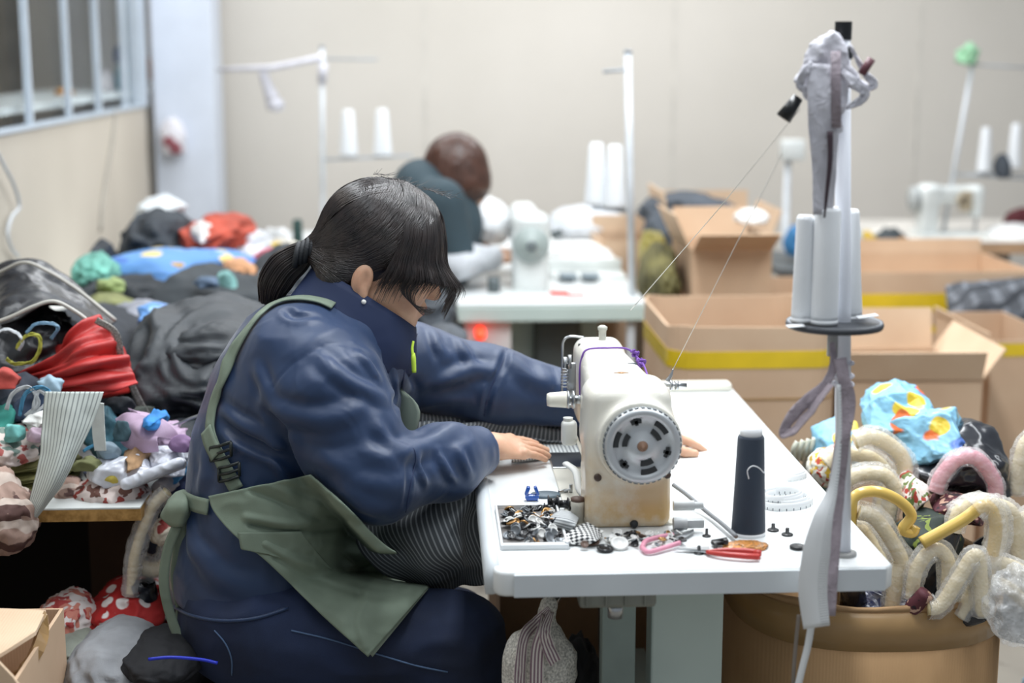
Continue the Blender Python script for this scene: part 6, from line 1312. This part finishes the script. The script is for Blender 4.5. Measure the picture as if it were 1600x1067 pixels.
# ============================================================ LEFT: cloth heap on the side table, things underneath
Zb = ZY(783, 2.75); ht = thing('side_table', (-.9, 4.0, 0), 'long side table loaded with cloth along the left partition', 'table')
xe = PX(202, 2.75)
mk('tabletop', b2((LWX+.005, 2.75, Zb-.004), (xe, 5.6, Zb), .001), wme, ht, smooth=False)
k = NT('particle_board_edge'); tc = k.n('ShaderNodeTexCoord').outputs['Object']; nz = k.n('ShaderNodeTexNoise', i_Scale=90.0); k.l(tc, nz.inputs['Vector'])
mk('edge', b2((LWX+.005, 2.75, Zb-.026), (xe, 5.6, Zb-.004)), fin(k, k.ramp(nz.outputs[0], [(.3, '#8f6a35'), (.7, '#b98f52')]), .8), ht, smooth=False)
for (x, y) in ((LWX+.06, 2.85), (xe-.12, 3.6), (LWX+.06, 5.4), (xe-.05, 5.4)): mk('leg', b2((x, y, 0), (x+.04, y+.04, Zb-.026)), M('dark_leg', '#4b4038', .6), ht, smooth=False)
mk('back_panel', b2((PX(118, 3.3), 3.3, 0), (xe+.02, 3.32, Zb-.03)), m_board('dark_board', '#4a3527', '#38271c'), ht, smooth=False)
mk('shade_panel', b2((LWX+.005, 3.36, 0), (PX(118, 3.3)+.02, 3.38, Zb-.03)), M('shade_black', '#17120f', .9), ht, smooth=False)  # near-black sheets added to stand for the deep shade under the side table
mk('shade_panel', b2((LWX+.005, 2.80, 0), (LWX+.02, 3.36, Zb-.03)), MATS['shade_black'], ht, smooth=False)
def m_cl(n, col, **kw): return M('cloth_'+n, col, kw.pop('rough', .8), var=kw.pop('var', .12), vs=kw.pop('vs', 14), folds=kw.pop('folds', .45), fs=kw.pop('fs', 14), bump=.3, bs=500, bd=.001, **kw)
redm = m_cl('red', '#b8302d', rough=.5, fs=10); blk_ = m_cl('black_puffer', '#292e33', rough=.55, fs=7, var=.15); blf = m_cl('black_film', '#2b2c30', rough=.25, spec=.6)
# the near heap
def sheetpx(name, label, cat, rows, mat, Y0, th=.002, wave=.01, wf=10, seed=0, uvs=None, nu=50, nv=50, fold=None):
    g = loft([[P(x, y, Y0+dy) for x, y, dy in r] for r in rows], nu, nv, wave, wf, seed, fold)
    if uvs: g = scaleuv(g, *uvs)
    return mk(name, thicken(g, th), mat, None, label, cat)
sheetpx('plastic_bag', 'black glossy bag with a pale rim on top of the near left heap', 'bag', [[(-60, 452, .35), (40, 408, .35), (110, 432, .32), (185, 498, .25)], [(-60, 500, .2), (30, 452, .2), (100, 470, .18), (165, 520, .12)], [(-60, 520, .05), (25, 492, .0), (90, 472, .0), (150, 512, .02)]], blf, 3.05, .003, .012, 9, 2)
_bag = [o for o in bpy.data.objects if o.name.startswith('plastic_bag') and o.get('label', '').startswith('black glossy')][0]
mk('bag_rim', tube(smooth_path([P(x, y, 3.04) for x, y in ((-60, 520), (10, 498), (50, 480), (85, 471), (120, 488), (150, 512))], 6), .004, 8), M('pale_piping', '#b9b6ae', .5), _bag)
mk('bag_seam', tube(smooth_path([P(x, y, 3.39-.0008*(x+60)) for x, y in ((-60, 452), (0, 425), (38, 410), (75, 424), (120, 452), (180, 500))], 6), .004, 8), MATS['pale_piping'], _bag)
lump('cloth_bundle', 'black lining filling the mouth of the glossy bag', 'cloth', (-60, 478, 130, 610), 3.16, m_cl('black_lining', '#1f2125', rough=.4), .14, 71, .3, 2.5)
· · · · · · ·
#### What the task requires:
Read through the lines above and collect those that contain the string "MATS".

#### Result of the exercise:
mk('shade_panel', b2((LWX+.005, 2.80, 0), (LWX+.02, 3.36, Zb-.03)), MATS['shade_black'], ht, smooth=False)
mk('bag_seam', tube(smooth_path([P(x, y, 3.39-.0008*(x+60)) for x, y in ((-60, 452), (0, 425), (38, 410), (75, 424), (120, 452), (180, 500))], 6), .004, 8), MATS['pale_piping'], _bag)